Toda la literatura (la bendita literatura) es un estado de ánimo y, puestos a apurar el pleonasmo, una transcripción de ese estado de ánimo. En lo transcrito siempre hay pérdida. La literatura es un archivo comprimido, una especie de MP3, aunque a veces sea de una calidad asombrosa. No sabemos cómo funciona la cabeza del escritor, ni la de quien no escribe, no se sabe bien qué excluye y por qué o las razones por las que algunas cosas sobreviven y se vuelcan en el texto y otras se sacrifican, no prosperan, se quedan en el camino y no ingresan en la elección de un modo de expresarse o de una trama. En la novela en la que ando (no la he dejado, sigo en ella) escribo como si no fuese cosa mía lo contado. Siento que los personajes toman propiedad de mi persona, la zarandean, imponen su criterio, irrumpen en mi quehacer diario.
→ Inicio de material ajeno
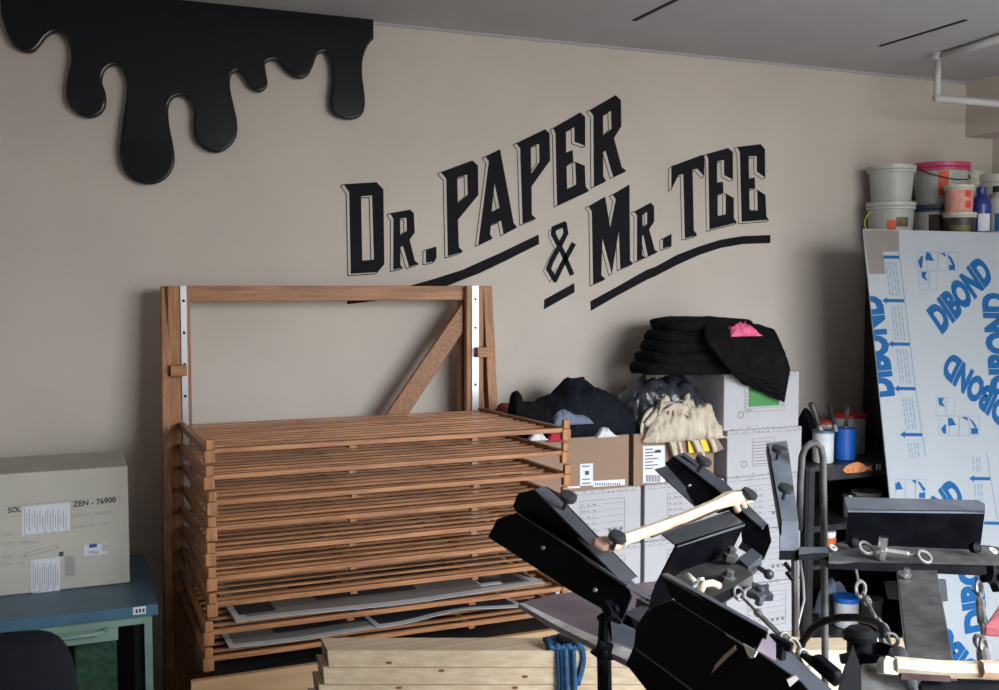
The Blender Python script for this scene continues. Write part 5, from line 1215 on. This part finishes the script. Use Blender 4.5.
# reddish pad at the right edge
bm = bmesh.new(); pts = [atD(984, 625, 1.8), atD(1000, 603, 1.95), atD(1020, 600, 1.95), atD(1020, 628, 1.78)]; hexa(bm, pts, [p - Vector((0, 0, .02)) for p in pts]); 
o = link('red_pad', bm, 'cushion_red', bevel=.004); tag(o, 'pinkish red flat pad at the right edge beside the hanging turnbuckle', 'pad')
bm = bmesh.new(); c_ = sum(pts, Vector()) / 4; bar(bm, c_ - Vector((0, 0, .026)), c_ + Vector((.25, .1, -.026)), .06, .01); link('pad_support', bm, 'black_metal', pr)
# ------------------------------------------------------------------ light
def area_light(name, loc, rot, sx, sy, power, col):
    l = bpy.data.lights.new(name, 'AREA'); l.shape = 'RECTANGLE'; l.size = sx; l.size_y = sy; l.energy = power; l.color = col
    o = bpy.data.objects.new(name, l); C.objects.link(o); o.location = loc; o.rotation_euler = rot; return o
l_ = area_light('window_portal', ((wx0 + wx1) / 2, Y0 - .16, (wz0 + wz1) / 2), (R(90), 0, 0), wx1 - wx0, wz1 - wz0, 1, (1, 1, 1)); l_.data.cycles.is_portal = True
w = bpy.data.worlds.new('world'); bpy.context.scene.world = w; w.use_nodes = True; nt = w.node_tree
bgn = nt.nodes['Background']; tcw = nt.nodes.new('ShaderNodeTexCoord'); sx_ = nt.nodes.new('ShaderNodeSeparateXYZ'); crw = nt.nodes.new('ShaderNodeValToRGB')
nt.links.new(tcw.outputs['Generated'], sx_.inputs[0]); mr = nt.nodes.new('ShaderNodeMapRange'); mr.inputs['From Min'].default_value = -1; nt.links.new(sx_.outputs['Z'], mr.inputs['Value'])
nt.links.new(mr.outputs[0], crw.inputs[0]); e = crw.color_ramp.elements; e[0].position = .46; e[0].color = (.10, .097, .09, 1); e[1].position = .80; e[1].color = (.90, .95, 1, 1)
n_ = e.new(.50); n_.color = (.22, .225, .225, 1); n_ = e.new(.62); n_.color = (.50, .52, .54, 1)
nt.links.new(crw.outputs[0], bgn.inputs[0]); bgn.inputs[1].default_value = 42.0
sc_ = bpy.context.scene
sc_.view_settings.view_transform = 'Standard'; sc_.view_settings.look = 'None'; sc_.view_settings.gamma = 1; sc_.view_settings.use_curve_mapping = False
sc_.view_settings.exposure = 0.0
sc_.cycles.use_denoising = True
Siendo la primera vez que escribo algo que pase de las tres hojas, entiendo que será lo normal. No sé si alguien ya curtido en novelas podría decirme si es correcto o no eso de que lo novelado ingrese en lo real y perturbe su decurso. Ahora me caigo de sueño. Aunque sea una hora, voy a cancelar la realidad, nada me suele apetecer más a esta (bendita) hora.